Bullish on growth of Indian software industry, technology czar N R Narayana Murthy equated India’s success in this space with China’s emergence as ‘the factory of the world’.
He also said that software industry has overtaken PSUs as biggest job creator in the country with about 32 lakh-strong workforce and further addition of two lakh new jobs a year.
“Today TCS, Cognizant, Infosys and Wipro add more high quality and more highly disposable income based jobs in India than any other company has done in the last hundred years,” said Murthy, who had founded Infosys with five others in 1981.
“The software industry in India employs about 3.2 million professionals and adds about 2,00,000 jobs every year. Therefore this industry has replaced the public sector as the largest creator of jobs,” Murthy said at the Commonwealth Science Conference here.
He recently stepped down as Non-executive Chairman of Infosys, known as the bellwether of Indian IT industry.
“Such jobs have stimulated the Indian economy in a significant manner; our youngsters buy vehicle, they buy home, they go on vacation, they shop in super markets and they go to restaurant.
“It is estimated that this industry creates three jobs in secondary and tertiary sectors of our economy for every direct job that has been created by this industry,” he added.
Murthy said the software industry has boosted the international image of India like no other sector.
“…Wherever you go in the developed world there is a new respect for India thanks to the Indian software industry. India has gained reputation as the software development centre of the world much like China’s reputation as the factory of the world.

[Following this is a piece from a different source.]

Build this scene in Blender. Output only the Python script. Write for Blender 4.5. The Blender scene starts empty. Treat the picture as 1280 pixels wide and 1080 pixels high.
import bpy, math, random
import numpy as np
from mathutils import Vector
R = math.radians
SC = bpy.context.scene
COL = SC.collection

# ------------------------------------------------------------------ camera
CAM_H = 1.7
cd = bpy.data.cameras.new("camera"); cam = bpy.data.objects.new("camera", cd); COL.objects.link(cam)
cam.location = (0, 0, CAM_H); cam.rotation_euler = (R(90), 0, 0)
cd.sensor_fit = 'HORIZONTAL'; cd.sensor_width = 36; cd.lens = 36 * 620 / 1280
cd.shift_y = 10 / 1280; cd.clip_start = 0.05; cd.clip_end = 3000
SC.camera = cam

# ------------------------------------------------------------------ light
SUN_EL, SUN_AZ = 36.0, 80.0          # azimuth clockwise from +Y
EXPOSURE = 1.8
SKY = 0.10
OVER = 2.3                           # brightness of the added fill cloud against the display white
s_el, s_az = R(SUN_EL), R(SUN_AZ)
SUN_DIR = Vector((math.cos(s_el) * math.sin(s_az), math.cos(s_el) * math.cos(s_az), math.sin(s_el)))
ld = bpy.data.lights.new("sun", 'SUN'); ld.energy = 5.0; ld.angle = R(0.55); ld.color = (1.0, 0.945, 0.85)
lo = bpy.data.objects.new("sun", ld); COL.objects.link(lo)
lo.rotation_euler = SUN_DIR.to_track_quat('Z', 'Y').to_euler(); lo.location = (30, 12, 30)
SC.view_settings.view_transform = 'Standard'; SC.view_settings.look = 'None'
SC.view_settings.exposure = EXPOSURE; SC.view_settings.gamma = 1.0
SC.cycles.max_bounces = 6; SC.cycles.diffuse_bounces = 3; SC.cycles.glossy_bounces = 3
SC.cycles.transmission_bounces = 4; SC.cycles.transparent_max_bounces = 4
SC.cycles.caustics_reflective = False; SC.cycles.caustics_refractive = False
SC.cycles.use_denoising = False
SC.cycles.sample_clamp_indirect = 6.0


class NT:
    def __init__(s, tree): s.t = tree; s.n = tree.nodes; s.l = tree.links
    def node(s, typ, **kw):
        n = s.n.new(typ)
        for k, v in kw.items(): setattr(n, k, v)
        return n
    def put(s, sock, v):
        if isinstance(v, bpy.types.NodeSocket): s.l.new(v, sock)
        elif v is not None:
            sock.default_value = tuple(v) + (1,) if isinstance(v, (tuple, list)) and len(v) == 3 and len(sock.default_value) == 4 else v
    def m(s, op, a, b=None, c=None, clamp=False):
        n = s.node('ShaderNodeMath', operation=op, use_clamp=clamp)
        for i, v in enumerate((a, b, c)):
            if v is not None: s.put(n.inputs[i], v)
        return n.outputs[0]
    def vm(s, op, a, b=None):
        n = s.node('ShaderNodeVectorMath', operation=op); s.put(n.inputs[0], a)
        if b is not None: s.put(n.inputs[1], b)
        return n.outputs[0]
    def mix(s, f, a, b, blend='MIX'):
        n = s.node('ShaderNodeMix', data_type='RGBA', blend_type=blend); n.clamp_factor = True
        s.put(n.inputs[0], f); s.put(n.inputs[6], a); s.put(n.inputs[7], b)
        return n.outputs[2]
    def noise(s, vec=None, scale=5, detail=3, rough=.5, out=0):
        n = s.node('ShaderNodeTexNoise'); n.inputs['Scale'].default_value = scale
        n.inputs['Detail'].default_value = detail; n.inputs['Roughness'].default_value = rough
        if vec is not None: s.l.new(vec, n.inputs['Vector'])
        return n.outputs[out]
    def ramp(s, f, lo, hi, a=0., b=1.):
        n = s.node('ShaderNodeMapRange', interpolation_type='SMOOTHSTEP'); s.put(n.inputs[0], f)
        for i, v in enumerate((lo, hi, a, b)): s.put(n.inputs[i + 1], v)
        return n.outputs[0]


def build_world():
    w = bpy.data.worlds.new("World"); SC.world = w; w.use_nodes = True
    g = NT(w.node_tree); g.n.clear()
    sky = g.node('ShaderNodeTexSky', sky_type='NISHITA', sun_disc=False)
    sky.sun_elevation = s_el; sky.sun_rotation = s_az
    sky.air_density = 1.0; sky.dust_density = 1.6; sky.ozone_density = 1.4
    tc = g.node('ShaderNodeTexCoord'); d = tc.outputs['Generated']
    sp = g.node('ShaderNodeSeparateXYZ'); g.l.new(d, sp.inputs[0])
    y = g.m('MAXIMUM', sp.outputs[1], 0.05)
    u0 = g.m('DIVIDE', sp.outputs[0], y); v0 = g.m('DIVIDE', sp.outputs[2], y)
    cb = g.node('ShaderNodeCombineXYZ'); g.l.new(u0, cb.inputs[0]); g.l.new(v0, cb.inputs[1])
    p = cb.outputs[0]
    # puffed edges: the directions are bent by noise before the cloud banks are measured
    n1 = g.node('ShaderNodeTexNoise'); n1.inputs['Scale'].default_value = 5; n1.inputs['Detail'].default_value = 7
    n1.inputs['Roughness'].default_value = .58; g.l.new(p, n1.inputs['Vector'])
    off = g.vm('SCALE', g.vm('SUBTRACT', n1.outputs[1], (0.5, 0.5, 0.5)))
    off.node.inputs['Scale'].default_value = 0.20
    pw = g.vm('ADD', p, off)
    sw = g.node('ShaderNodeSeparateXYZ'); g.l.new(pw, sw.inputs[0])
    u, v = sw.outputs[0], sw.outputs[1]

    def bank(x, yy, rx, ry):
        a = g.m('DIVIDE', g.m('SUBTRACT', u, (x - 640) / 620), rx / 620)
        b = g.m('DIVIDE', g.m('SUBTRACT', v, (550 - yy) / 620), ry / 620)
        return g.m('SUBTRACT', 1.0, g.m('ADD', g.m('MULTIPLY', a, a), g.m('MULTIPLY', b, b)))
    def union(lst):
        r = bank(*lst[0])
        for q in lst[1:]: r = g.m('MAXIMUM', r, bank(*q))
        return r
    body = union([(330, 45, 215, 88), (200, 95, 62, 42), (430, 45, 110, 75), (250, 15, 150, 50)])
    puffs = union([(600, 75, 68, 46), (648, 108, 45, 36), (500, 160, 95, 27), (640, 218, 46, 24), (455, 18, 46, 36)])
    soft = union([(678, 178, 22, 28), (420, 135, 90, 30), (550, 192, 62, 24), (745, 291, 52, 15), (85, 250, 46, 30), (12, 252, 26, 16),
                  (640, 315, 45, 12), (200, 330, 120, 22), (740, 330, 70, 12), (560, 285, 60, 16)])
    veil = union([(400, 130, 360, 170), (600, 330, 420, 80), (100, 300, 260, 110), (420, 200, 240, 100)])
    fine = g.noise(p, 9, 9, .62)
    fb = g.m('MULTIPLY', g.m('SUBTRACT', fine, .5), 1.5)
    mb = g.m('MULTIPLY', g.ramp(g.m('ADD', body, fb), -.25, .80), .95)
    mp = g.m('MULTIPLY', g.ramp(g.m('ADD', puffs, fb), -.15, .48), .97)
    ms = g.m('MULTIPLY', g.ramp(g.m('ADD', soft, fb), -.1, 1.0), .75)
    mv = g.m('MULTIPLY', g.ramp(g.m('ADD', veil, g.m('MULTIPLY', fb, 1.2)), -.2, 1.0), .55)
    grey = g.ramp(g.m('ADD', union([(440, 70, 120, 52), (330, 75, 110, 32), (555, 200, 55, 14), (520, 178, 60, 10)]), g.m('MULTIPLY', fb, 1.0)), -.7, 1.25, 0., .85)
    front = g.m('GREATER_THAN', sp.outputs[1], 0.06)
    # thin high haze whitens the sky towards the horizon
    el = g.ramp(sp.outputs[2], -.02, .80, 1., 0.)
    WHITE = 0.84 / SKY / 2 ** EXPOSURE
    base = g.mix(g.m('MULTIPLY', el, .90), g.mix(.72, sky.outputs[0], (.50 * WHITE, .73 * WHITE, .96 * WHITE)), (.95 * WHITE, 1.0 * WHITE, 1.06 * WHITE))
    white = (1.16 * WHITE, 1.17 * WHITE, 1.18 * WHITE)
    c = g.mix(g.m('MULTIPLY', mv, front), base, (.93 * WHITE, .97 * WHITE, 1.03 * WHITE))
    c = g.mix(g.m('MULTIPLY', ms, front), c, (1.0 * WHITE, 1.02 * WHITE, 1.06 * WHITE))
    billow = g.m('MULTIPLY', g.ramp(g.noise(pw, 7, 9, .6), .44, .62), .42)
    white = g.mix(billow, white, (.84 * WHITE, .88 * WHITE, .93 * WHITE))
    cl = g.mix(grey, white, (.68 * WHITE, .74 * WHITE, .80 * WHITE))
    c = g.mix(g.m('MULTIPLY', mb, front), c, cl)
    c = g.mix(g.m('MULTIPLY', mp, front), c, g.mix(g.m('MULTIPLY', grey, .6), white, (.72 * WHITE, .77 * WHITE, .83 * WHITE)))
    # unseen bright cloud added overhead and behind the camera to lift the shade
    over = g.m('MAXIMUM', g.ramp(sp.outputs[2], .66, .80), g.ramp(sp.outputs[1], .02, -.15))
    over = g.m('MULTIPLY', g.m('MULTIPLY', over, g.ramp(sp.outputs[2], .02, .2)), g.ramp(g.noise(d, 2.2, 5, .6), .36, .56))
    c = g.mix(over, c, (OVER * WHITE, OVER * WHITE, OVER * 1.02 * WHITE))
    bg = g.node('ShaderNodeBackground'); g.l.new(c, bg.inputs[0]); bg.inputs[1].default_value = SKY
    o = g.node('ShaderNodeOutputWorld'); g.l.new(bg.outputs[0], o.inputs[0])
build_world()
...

“Many influential authors all over the world have told me that our industry is an important reason for India being bracketed with the enormously successful China,” Murthy said.
He also said the software industry is expected to grow between 12 and 14 per cent during the next five years.
“… this is the only industry from India that has introduced innovation in the developed market, no other company from India has contributed some thing like this to the developed market,” he added.
Emergence of Indian software industry heralded a new confidence, a new mindset and a new paradigm in Indian business, according to Murthy.
“For the first time in the history of this country in three hundred years the country felt that it had arrived on the international business scene,” he said.
Speaking about the industry’s contribution to the country’s exports and foreign exchange, Murthy said, “Thanks to this industry the country is in a strong balance of payment position in spite of oil prices rocketing.”
Meanwhile, Biocon Chief Kiran Mazumdar-Shaw said science and technology had to be an integral part of the economic agenda for companies to really invest and believe in science and technology as the future of their economic prosperity.
Mazumdar-Shaw said: “It is extremely important for us to be serious about it rather than just taking note of it.”
Pointing out that regulatory complexity as uncertainty was the big deterrent to people investing in scientific ventures, Mazumdar- Shaw said:
“This is some thing we really need to focus on to make sure that the regulatory ease for not just doing business, but to innovate is actually some thing that we need to focus on.”
She also said that there was lack of Intellectual Property-oriented culture in our academic research institutes, adding that “….this is something we really need to focus on because IP is going to be extremely important in innovation cycle.”
The Biocon Chief said the way forward is really about thrust on science and technology, making science and technology a very important economic agenda; financial autonomy and freedom to operate for academic research and meritocracy in government research institutions, among others.
“We also need to frame science and technology policy,” Mazumdar- Shaw added.